For the sixth grade project we are hosting a bake sale. Instead of having moms send in cookies, we decided to let the kids bake for themselves. We chose a cookie that can be decorated with as much or as little detail as the child wishes. This allows children to decide how much effort the purpose they are serving deserves.

As the adults in the mix, this was a hard call. We had to change our goal from making the most money to making the best experience for the kids. But, if we have fewer beautiful cookies, we have done our job. The money will come from somewhere.

Amount is probably not the best standard to use for goals. While the amount of money or cans or whatever collected can be a sign of the amount of effort, it is too relative. A child can visit 20 homes and come home with $5.00 or visit one and come home with $20.00. The work is dependent more on the charitable nature of those he visits than on his own work.

If the nature of the work lends itself to setting amount goals, change the goal. Set goals the children can have control over. How many homes will you visit, how much time will you spend asking, etc. This allows the child control over the work. He can feel a sense of accomplishment about the work itself rather than the outcome. Because no matter how many cans he has at the end of the day, his service to others has not been affected one iota.

4. Let them do it.

Many service opportunities require money. We have a school wide adopt a family program at Christmas. Each class is assigned a child with a name and and age and a wish list. While the children do wrap these gifts. I bought them all. Or I let my children buy the gift with my money. Not this year.

I am making a Chore Chart and Price List. My children do not have to participate. These chores are for Service Money ONLY. They can NOT do the work and spend the money on themselves. But, they can also choose not to do the work and not to participate in the Service Project.

If they want a gift to take to school, they need to buy it. They can earn as much or as little money as they wish. Then they can buy a gift from the wish list that they can afford, or none at all.

I have started my Chore Chart and Price List.
If you have any ideas to add, I would love it!

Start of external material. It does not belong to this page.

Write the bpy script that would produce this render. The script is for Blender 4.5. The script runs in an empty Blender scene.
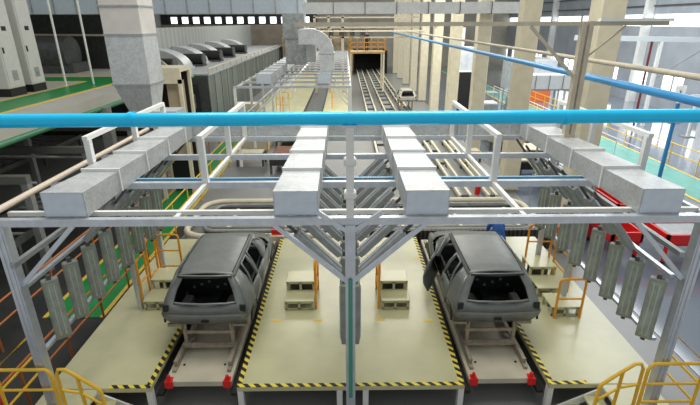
import bpy, math, random
from mathutils import Vector, Matrix
random.seed(7)
S = bpy.context.scene
COL = S.collection
R = math.radians

# ---------------------------------------------------------------- camera
cam_data = bpy.data.cameras.new('camera'); cam = bpy.data.objects.new('camera', cam_data); COL.objects.link(cam)
cam_data.sensor_width = 36.0; cam_data.lens = 36.0*460/700; cam_data.clip_start = .05; cam_data.clip_end = 300
_y, _p, _r = R(.5), R(21.43), R(.2)
_f = Vector((math.sin(_y)*math.cos(_p), math.cos(_y)*math.cos(_p), -math.sin(_p)))
_rt = _f.cross(Vector((0, 0, 1))).normalized(); _up = _rt.cross(_f)
_r2 = _rt*math.cos(_r)-_up*math.sin(_r); _u2 = _up*math.cos(_r)+_rt*math.sin(_r)
M4 = Matrix((( _r2.x, _u2.x, -_f.x, 0), (_r2.y, _u2.y, -_f.y, 0), (_r2.z, _u2.z, -_f.z, 6.5), (0, 0, 0, 1)))
cam.matrix_world = M4
S.camera = cam

# ---------------------------------------------------------------- light and exposure
S.view_settings.view_transform = 'Standard'; S.view_settings.look = 'None'
S.view_settings.gamma = 1; S.view_settings.use_curve_mapping = False
S.view_settings.exposure = 0.0
W = bpy.data.worlds.new('hall_daylight'); S.world = W; W.use_nodes = True
W.node_tree.nodes['Background'].inputs[0].default_value = (.96, .985, 1, 1)
W.node_tree.nodes['Background'].inputs[1].default_value = .46

def area(name, loc, sx, sy, power, col=(1, .97, .9), aim=None):
    d = bpy.data.lights.new(name, 'AREA'); d.shape = 'RECTANGLE'; d.size = sx; d.size_y = sy
    d.energy = power; d.color = col
    o = bpy.data.objects.new(name, d); COL.objects.link(o); o.location = loc
    if aim: o.rotation_euler = (Vector(aim)-Vector(loc)).to_track_quat('-Z', 'Y').to_euler()
    return o
area('ceiling_lamp_bank', (0, 9, 12.5), 9, 5, 1050)
area('ceiling_lamp_bank', (3, 30, 12.5), 14, 12, 2900)
area('ceiling_lamp_bank', (16, 30, 12.0), 8, 26, 3200, (.93, .97, 1))
area('ceiling_lamp_bank', (-3, 55, 12.0), 16, 16, 2200)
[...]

Murphy’s oil wash the Plantation Blinds: $5. for a big one $2.50 for a little one

Rake and bag leaves: $3. per bag

Murphy’s oil base boards: $1.00 per four feet

Windows: $1.00 per window

Fold and stack Laundry: $2.00 per large load




Our goal as Christians is to work towards each and every minute of our lives being done in the service of others. Teaching our children how to make any work service is the first step.


Rather than using Service Opportunities to DO good work.


We can use them to learn how if we just take a moment to reflect, how all work done can be done in service to others, and work done well is the better gift.


And if you are a bit slow like me, in teaching our children, we can remember the lessons ourselves.

Sunday, November 6, 2011

Satan

The Devil has been a hot topic of conversation of late. I blame Halloween. The girls started by being DE vils. Feminine devils according to them. They do not have horns, but they look enough like devils to lure them in, and then they shock them with the news of Jesus. ? Yea, don't ask me. All I know for sure is they wear red or black.

My daughters are much like I was. I hated to say in church, "I reject Satan and all his works and all his empty promises." I was ready to reject his message, but something seemed wrong about rejecting him. When my girls were parading around the house in their black and red, their clever" brother tried to put them in their place. "If you are a devil, God hates you." My eight year old immediately responded, "God doesn't hate the devils even though they hate Him."

Out of the mouths of babes.

He came up again tonight after dinner. As the younger children talked, the familiar response emerged. "If the devil...I would make him sit on a tack." Fine, I think that makes sense for a six year old, but when my pre-teen had the same response, I had to pause.

"The devil would actually love you to picture him on a tack," I said. "Your six year old sister's threat is truly terrifying to him, but from you, he knows he has you just where he wants you."

Thinking himself very cute he asked, "But mom, if I ever did meet him face to face can I punch him?"

"Oh, but you have met him face to face. Do you remember when you.... do you remember how you knew it was wrong, but something inside you told you to do it anyway? That WAS the devil.

And you did 'punch him in the face.' When you rode your bike to church, and when you told me about it, and when we went to Confession, that was a punch in the face worthy of an 11 year old.
But if you didn't do those things and you kept doing what you knew to be wrong, he wins. You need to remember what you felt like. Remember what it felt like when he was there because he will be back. Maybe next time you can 'punch' him before you give in."

I got the I don't want to talk about this face.

So be it, but I planted the seed. The Joy Joy Joy song plants the seed for the little ones. "If the Devil doesn't like it, he can sit on a tack. Ouch!" Enough for a small child. Someone who deserves the TACK with adult encouragement is scary enough. It doesn't need to be scarier. But as they get older, they need knew images, new scenarios, new ways to recognize not just evil, but the evil one.

I am very careful to never allow my kids to think humans are devils. Humans do bad things, but they are by nature good. Maybe the devil doesn't exist, but I am not willing to take that risk. If there is a spiritual word, and half of it is out to steal my children, I think it is worth the effort to prepare them.

I have felt evil. Sometimes it is from my own sins. Sometimes it is the weight of knowing the horrible things that one human can do to another. But I know it is a weight. It is a physical presence. It is not guilt or fear. It is a pressure in the world that pushes us toward the center of the earth, just as an inspirational story of victory against all odds makes us feel as if we have wings.

Is evil just evil or is the devil real? Faith alone can answer that. But evil seems to exist outside of human actions. Even when an evil act is done by accident or with good motive, the evil still exists. We can still feel it around us, pushing us down.

And so I ere on the side of prudence. "Remember what it felt like when he was there, for as sure as you are human, he will be back."